Pointing to training camps in Mauritania, Mali and Niger, De Kerchove said in a Bloomberg Television interview April 16 that terrorism rooted in the Sahel region and in the Maghreb of northwestern Africa is a ``serious and growing concern for Europe.''
Attacks and Kidnappings
AQIM activities in the Sahel include attacks on army patrols, kidnappings of tourists, smuggling of arms and training of guerrillas and bombers, the officials in Stuttgart said. On Feb. 22, two Austrian tourists disappeared in southern Tunisia. The group claimed responsibility and demanded the release of one of its leaders, Abdel Rezak Al-Para, who has been jailed for life in Algeria.
Africom says the 2004 capture of Al-Para is an example of how U.S.-Sahel cooperation with partner countries can work: He was caught after a chase from Mali to Chad by Chadian troops helped by a U.S. Navy P-3C Orion surveillance plane.
AQIM in Algeria said on March 3 that it had killed 20 Algerian soldiers in combat in the rugged northeast of the country. The Algerian government wouldn't comment on the claim.
Suicide Bomber
On Sept. 8, 2007, a suicide bomber tried to breach a security cordon as President Bouteflika was on the way to the town of Batna, Algerian Interior Minister Noureddine Yazid Zerhouni said in a statement reported by the U.S.-funded Magharebia.com Web site.

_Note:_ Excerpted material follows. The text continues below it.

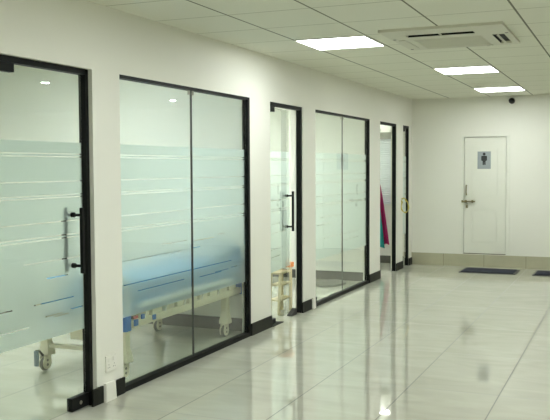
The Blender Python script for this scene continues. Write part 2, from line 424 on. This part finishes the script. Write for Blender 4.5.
glass_panel(1, 'p1', 'wide fixed glass panel with the blue bed behind it', 5.613, DP1)
glass_panel(2, 'p2', 'fixed glass panel beyond the ajar door, grey oval pad behind it', 9.235, [(0.937, 8.5, 9.4), (0.86, 8.4, 8.9), (0.704, 8.6, 9.9), (0.63, 9.2, 9.9)], 0.004, mat('grey_silicone_seal', (0.12, 0.13, 0.11), 0.5, noise=0.1))

# ------------------------------------------------------------------ washroom door in the end wall
wd = thing('door_5', 'cream panelled washroom door with a figure sign', 'door', (0, YB, 0)); struct(wd)
fw_ = 0.045
B('door_frame', DOORM, wd, (DX0, 0.785, -0.006, 0.10, DZ0, DZ1), (1.40, DX1, -0.006, 0.10, DZ0, DZ1), (0.785, 1.40, -0.006, 0.10, 1.925, DZ1), bev=0.003)
LX0, LX1, LZ0, LZ1 = 0.791, 1.394, 0.200, 1.918
bm = bmesh.new()
# leaf with two sunk and raised panels
px0, px1 = 0.90, 1.30
box(bm, LX0, px0, 0.012, 0.05, LZ0, LZ1); box(bm, px1, LX1, 0.012, 0.05, LZ0, LZ1)
pz = ((0.345, 0.865), (1.035, 1.775))
box(bm, px0, px1, 0.012, 0.05, LZ0, pz[0][0]); box(bm, px0, px1, 0.012, 0.05, pz[0][1], pz[1][0]); box(bm, px0, px1, 0.012, 0.05, pz[1][1], LZ1)
for a, b_ in pz: box(bm, px0, px1, 0.022, 0.05, a, b_)
lf = obj('door_leaf', bm, DOORM, wd)
for a, b_ in pz: B('raised_panel', DOORM, lf, (px0+0.03, px1-0.03, 0.014, 0.024, a+0.03, b_-0.03), bev=0.006)
B('leaf_gap_shade', GAP, wd, (0.785, 1.40, 0.002, 0.05, DZ0, 0.199))  # dark strip painted in for the shade of the gap below the leaf
bm = bmesh.new(); tube(bm, [(0.828, -0.028, 1.065), (0.828, -0.034, 1.10), (0.828, -0.036, 1.14), (0.828, -0.034, 1.18), (0.828, -0.028, 1.215)], 0.009, 10)
for z in (1.07, 1.21): tube(bm, [(0.828, 0.012, z), (0.828, -0.028, z)], 0.008, 10)
obj('pull_handle', bm, BRASS, wd, smooth=True)
bm = bmesh.new(); tube(bm, [(0.765, -0.02, 0.972), (0.955, -0.02, 0.972)], 0.011, 10)
box(bm, 0.800, 0.83, -0.012, 0.012, 0.952, 0.992); box(bm, 0.90, 0.925, -0.012, 0.012, 0.952, 0.992); box(bm, 0.757, 0.778, -0.03, -0.006, 0.955, 0.99)
sb = obj('slide_bolt', bm, BRASS, wd, smooth=True)
bm = bmesh.new(); box(bm, 0.822, 0.853, -0.032, -0.014, 0.872, 0.918, bev=0.004)
tube(bm, [(0.828, -0.023, 0.915), (0.828, -0.023, 0.945), (0.837, -0.023, 0.957), (0.847, -0.023, 0.945), (0.847, -0.023, 0.915)], 0.0035, 8)
tag(obj('padlock', bm, BRASS, None, loc=(0, YB, 0)), 'small dark padlock hanging below the bolt of the washroom door', 'padlock')
# sign
sg = thing('washroom_sign', 'blue-grey square sign with a black standing figure on the washroom door', 'sign', (1.079, YB+0.012, 1.582))
B('sign_plate', SIGN, sg, (-0.096, 0.096, -0.006, 0, -0.128, 0.128), bev=0.001)
bm = bmesh.new()
lathe(bm, [(0.021, -0.0075), (0.021, -0.006)], (0, 0, 0.090), 'y', 20)
def poly(bm, pts, y0=-0.0075, y1=-0.006):
    a = [bm.verts.new((x, y0, z)) for x, z in pts]; b = [bm.verts.new((x, y1, z)) for x, z in pts]
    bm.faces.new(a); bm.faces.new(b[::-1])
    for i in range(len(pts)): j = (i+1) % len(pts); bm.faces.new((a[i], a[j], b[j], b[i]))
poly(bm, [(-0.033, 0.066), (0.033, 0.066), (0.042, 0.056), (0.042, -0.002), (0.030, -0.008), (0.022, -0.012), (0.021, -0.070), (0.003, -0.070), (0, -0.02), (-0.003, -0.070), (-0.021, -0.070), (-0.022, -0.012), (-0.030, -0.008), (-0.042, -0.002), (-0.042, 0.056)])
obj('figure', bm, SIGNBLK, sg)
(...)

Police confronted the bomber, who set off his device, killing 22 bystanders. AQIM claimed responsibility.
Algeria, ruled by the secular National Liberation Front since independence from France in 1962, is a major target of the AQIM operatives, U.S. officials in Stuttgart said. The militants are largely combat fugitives from the country's 1992-1999 insurrection, which left 200,000 dead.
Algerian AQIM suicide bombers took responsibility for a December 2007 attack that blew up United Nations offices and a court building in Algiers, killing 41.